Mt. Laidlaw locates right next to Penticton-Keremeos Highway and is one of the few P600m objectives in the area. Mt. Laidlaw is slightly easier than Blue Mountain and “Peak 1431” as this peak is not located within any First Nation Reserve hence the access is easy and free. The most logical way to ascend this peak is from Sheep Creek Road to the SW and the terrain is a combination of open grasslands, old logging roads, (mostly) open forest and some bluffs. There are a few trip brief trip reports on and Matt and I would roughly follow their direction, but also do our own variations. Earlier in the day we had ascended the other two P600m objectives and by this point we had done over 1600 m elevation and we were already tired.

Mt. Laidlaw from Sheep Creek Road. GPX DL

We drove up Sheep Creek Road for a short ways until the road became gravel. Matt was not keen to drive his brand new mini van on any gravel road so we parked lower than I was hoping for. From our starting spot we had about 650 m elevation to content with but at least the distance was short. We easily plodded up some open, desert-like slopes and then merged onto an old FSR heading upwards into Toy Creek valley. The road soon merged into the creek bed to the point that even ATVs would not be able to make any further progress.

Looking back at where we parked, basically right when the road becomes gravel
Matt and Twig plodding up the lower desert slopes
The hills in this area are riddled with bands of sheer bluffs
We soon merged onto a narrow road leading into Toy Creek

At about 1230 m elevation we faced a major decision-making point. On my Backroad Mapbook may layer I could see spur roads shooting to within 150 vertical meters from the summit but the roads would be roundabout. Matt proposed to ascend straight-up following the south ridge. I reluctantly agreed. The route was rough with lots of steep scree slopes, some up-and-downs and a few bluffs. We encountered 4th class scrambling on loose rocks to overcome one particular bluff although we did not bother to search around for easier options. The summit was disappointingly forested with limited views but we did get some glimpses of views en route to the very top.

At this point we already left road to do our own variation
Matt plodding up the steep and loose scree slopes
Twig posing on a cool-looking tree…
Me charging up the scree slopes
Me tackling the crux bluff while Twig’s watching
Twig and Matt scrambling up the 4th class crux
Looking back down at the lower slopes of Mt. Parker and Twin Lakes
Me scrambling another bluff much closer to the summit
Our group shot on the summit of Mt. Laidlaw

On the descent we decided to explore some other routes to avoid those bluffs and the up-and-downs. Matt had downloaded Rob Woodall’s GPS track and the route was more west than the one we took, so we headed down that way. We found some trails and old roads but they seemed to descend/traverse further north than we wanted.

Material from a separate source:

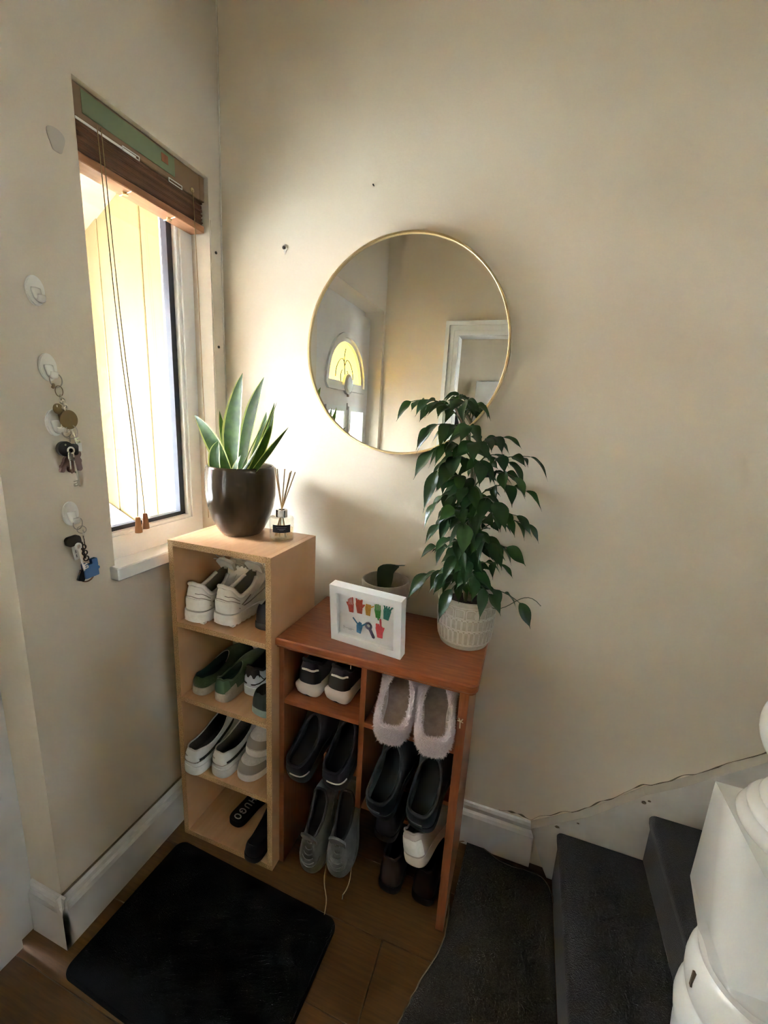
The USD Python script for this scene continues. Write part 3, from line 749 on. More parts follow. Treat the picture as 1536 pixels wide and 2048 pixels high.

We soon left the road but the southward cross-country traverse was a bit unpleasant with some bushwhacking. Thankfully we soon rejoined the road system that we took on the ascent. Lower down we decided to follow the road entirely out, which added about 1 km distance but the terrain was much easier. By this point we had gained and lost over 2200 m elevation on this day and our legs were pretty much done.

Matt leading down again, our own route down the SW slopes
Back to the lower roads
Twig plodding back across the main gravel section of Sheep Creek Road

Not doing much lingering we drove into the city of Penticton to have a well-deserved dinner and then continued northwards to Vernon. Matt had some business delivery in Vernon and that’s why we detoured that far north. From Vernon we decided to take the route towards Kamloops for a change of scenery and then from Kamloops we drove the Coquihalla Highway back home, encountering some treacherous winter conditions and then pouring rain. Matt did the entire drive on this day which was very impressive. I eventually got back home past midnight, almost 23 hours since waking up in the morning.